-------- Provided material

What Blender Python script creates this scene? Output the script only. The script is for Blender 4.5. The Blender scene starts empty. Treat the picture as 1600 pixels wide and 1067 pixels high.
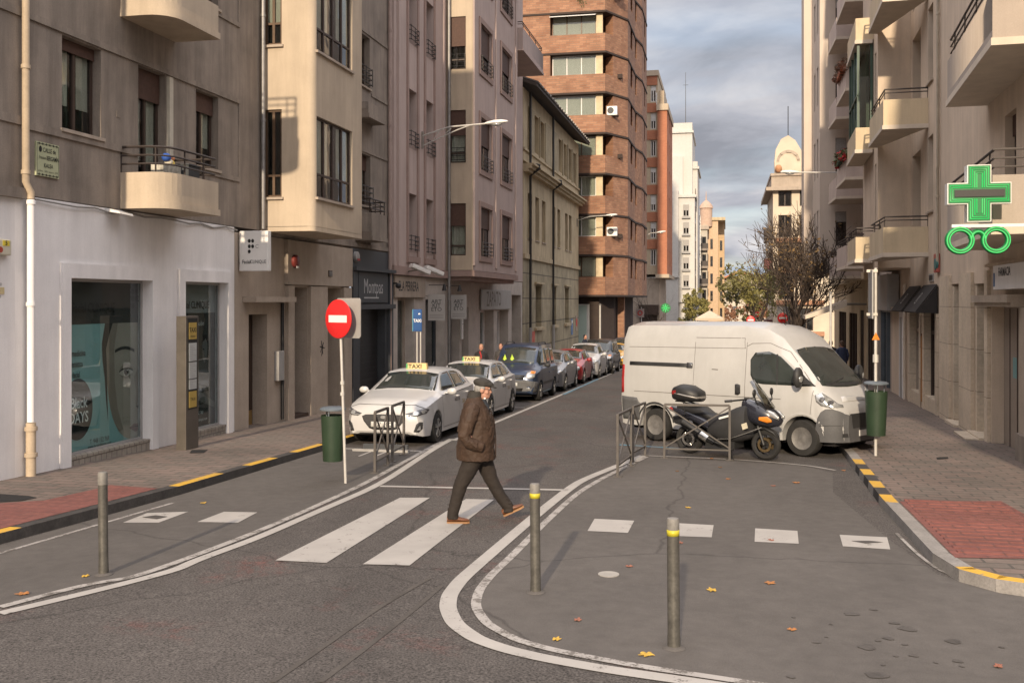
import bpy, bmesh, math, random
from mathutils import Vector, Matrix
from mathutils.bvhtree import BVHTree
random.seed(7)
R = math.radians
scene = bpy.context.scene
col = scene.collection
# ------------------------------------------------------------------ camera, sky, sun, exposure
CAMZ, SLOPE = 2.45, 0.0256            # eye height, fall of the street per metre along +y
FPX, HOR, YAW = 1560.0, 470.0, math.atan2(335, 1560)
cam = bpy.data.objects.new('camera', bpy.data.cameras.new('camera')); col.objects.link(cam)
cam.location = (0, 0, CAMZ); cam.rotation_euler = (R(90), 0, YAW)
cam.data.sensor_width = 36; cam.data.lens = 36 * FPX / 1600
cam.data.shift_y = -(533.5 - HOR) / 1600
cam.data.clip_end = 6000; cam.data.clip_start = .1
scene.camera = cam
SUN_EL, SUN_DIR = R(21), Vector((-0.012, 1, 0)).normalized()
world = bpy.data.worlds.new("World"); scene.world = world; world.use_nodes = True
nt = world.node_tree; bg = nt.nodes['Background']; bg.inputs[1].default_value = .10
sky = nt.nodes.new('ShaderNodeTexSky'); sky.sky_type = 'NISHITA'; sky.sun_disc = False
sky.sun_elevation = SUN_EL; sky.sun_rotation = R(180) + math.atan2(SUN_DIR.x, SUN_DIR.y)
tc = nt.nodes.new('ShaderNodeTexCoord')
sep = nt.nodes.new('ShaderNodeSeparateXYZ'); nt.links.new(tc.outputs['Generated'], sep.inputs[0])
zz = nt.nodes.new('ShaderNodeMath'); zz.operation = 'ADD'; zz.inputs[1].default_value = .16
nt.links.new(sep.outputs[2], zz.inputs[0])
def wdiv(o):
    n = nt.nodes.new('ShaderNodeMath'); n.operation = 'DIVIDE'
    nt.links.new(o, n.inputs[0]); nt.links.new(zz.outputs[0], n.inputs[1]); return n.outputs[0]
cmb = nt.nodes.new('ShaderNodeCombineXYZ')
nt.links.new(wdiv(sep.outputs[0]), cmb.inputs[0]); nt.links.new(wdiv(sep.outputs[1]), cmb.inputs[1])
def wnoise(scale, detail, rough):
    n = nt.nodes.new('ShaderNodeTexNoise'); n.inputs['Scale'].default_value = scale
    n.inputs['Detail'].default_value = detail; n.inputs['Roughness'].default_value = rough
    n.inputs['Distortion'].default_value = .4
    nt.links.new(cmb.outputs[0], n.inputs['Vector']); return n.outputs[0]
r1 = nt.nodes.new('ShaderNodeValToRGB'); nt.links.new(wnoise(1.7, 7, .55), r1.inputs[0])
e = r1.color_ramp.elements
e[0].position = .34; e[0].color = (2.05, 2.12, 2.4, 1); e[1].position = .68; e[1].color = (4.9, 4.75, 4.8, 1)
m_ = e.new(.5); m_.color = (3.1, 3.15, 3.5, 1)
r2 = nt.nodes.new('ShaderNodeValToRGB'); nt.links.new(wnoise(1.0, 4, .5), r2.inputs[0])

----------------

| Work instructions |
Transcribe the material exactly, and leave out whatever pictures it holds.

| Response |
What Blender Python script creates this scene? Output the script only. The script is for Blender 4.5. The Blender scene starts empty. Treat the picture as 1600 pixels wide and 1067 pixels high.
import bpy, bmesh, math, random
from mathutils import Vector, Matrix
from mathutils.bvhtree import BVHTree
random.seed(7)
R = math.radians
scene = bpy.context.scene
col = scene.collection
# ------------------------------------------------------------------ camera, sky, sun, exposure
CAMZ, SLOPE = 2.45, 0.0256            # eye height, fall of the street per metre along +y
FPX, HOR, YAW = 1560.0, 470.0, math.atan2(335, 1560)
cam = bpy.data.objects.new('camera', bpy.data.cameras.new('camera')); col.objects.link(cam)
cam.location = (0, 0, CAMZ); cam.rotation_euler = (R(90), 0, YAW)
cam.data.sensor_width = 36; cam.data.lens = 36 * FPX / 1600
cam.data.shift_y = -(533.5 - HOR) / 1600
cam.data.clip_end = 6000; cam.data.clip_start = .1
scene.camera = cam
SUN_EL, SUN_DIR = R(21), Vector((-0.012, 1, 0)).normalized()
world = bpy.data.worlds.new("World"); scene.world = world; world.use_nodes = True
nt = world.node_tree; bg = nt.nodes['Background']; bg.inputs[1].default_value = .10
sky = nt.nodes.new('ShaderNodeTexSky'); sky.sky_type = 'NISHITA'; sky.sun_disc = False
sky.sun_elevation = SUN_EL; sky.sun_rotation = R(180) + math.atan2(SUN_DIR.x, SUN_DIR.y)
tc = nt.nodes.new('ShaderNodeTexCoord')
sep = nt.nodes.new('ShaderNodeSeparateXYZ'); nt.links.new(tc.outputs['Generated'], sep.inputs[0])
zz = nt.nodes.new('ShaderNodeMath'); zz.operation = 'ADD'; zz.inputs[1].default_value = .16
nt.links.new(sep.outputs[2], zz.inputs[0])
def wdiv(o):
    n = nt.nodes.new('ShaderNodeMath'); n.operation = 'DIVIDE'
    nt.links.new(o, n.inputs[0]); nt.links.new(zz.outputs[0], n.inputs[1]); return n.outputs[0]
cmb = nt.nodes.new('ShaderNodeCombineXYZ')
nt.links.new(wdiv(sep.outputs[0]), cmb.inputs[0]); nt.links.new(wdiv(sep.outputs[1]), cmb.inputs[1])
def wnoise(scale, detail, rough):
    n = nt.nodes.new('ShaderNodeTexNoise'); n.inputs['Scale'].default_value = scale
    n.inputs['Detail'].default_value = detail; n.inputs['Roughness'].default_value = rough
    n.inputs['Distortion'].default_value = .4
    nt.links.new(cmb.outputs[0], n.inputs['Vector']); return n.outputs[0]
r1 = nt.nodes.new('ShaderNodeValToRGB'); nt.links.new(wnoise(1.7, 7, .55), r1.inputs[0])
e = r1.color_ramp.elements
e[0].position = .34; e[0].color = (2.05, 2.12, 2.4, 1); e[1].position = .68; e[1].color = (4.9, 4.75, 4.8, 1)
m_ = e.new(.5); m_.color = (3.1, 3.15, 3.5, 1)
r2 = nt.nodes.new('ShaderNodeValToRGB'); nt.links.new(wnoise(1.0, 4, .5), r2.inputs[0])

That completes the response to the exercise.